Global investment targets the property market

According to Knight Frank’s 2018 Wealth Report, there was a staggering 56% increase in property investment in 2017. 

The report highlights that in spite of stock markets reaching record highs in 2017, there is an uncertainty around tax reform and politics. As a result, an increasingly professional pool of private capital is considering property as a safer investment option.

The survey revealed that an increase in risk-taking to yield higher returns was driving the property boom and it predicts that the appetite for real estate would continue to increase as investors grapple with a low-return equity environment. 38% of the UHNWI’s also indicated that their portfolio already includes overseas properties, the balance in their own country.

According to the Wealth Report’s Prime International Residential Index (PIRI 100), a luxury residential market performance by global rank and geography, Cape Town grew by 19.9% between 2016-2017. This puts Cape Town in the number two position globally, after Guangzhou in China, which grew by 27% during that period.
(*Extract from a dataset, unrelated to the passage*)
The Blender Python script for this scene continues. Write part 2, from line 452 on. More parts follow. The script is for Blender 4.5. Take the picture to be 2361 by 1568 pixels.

And this trend looks set to continue, according to Richard Hardie, Knight Frank Atlantic Seaboard, City Bowl & Hout Bay Manager:

“A world-renowned business address, Cape Town CBD is now emerging as a sought-after residential postal code too. The city’s central core extends from the Harbour, with Stand Street and the Railway Station at its core. Once dominated by high-rise office blocks, an injection of new capital and innovative ideas is changing the city’s skyline.”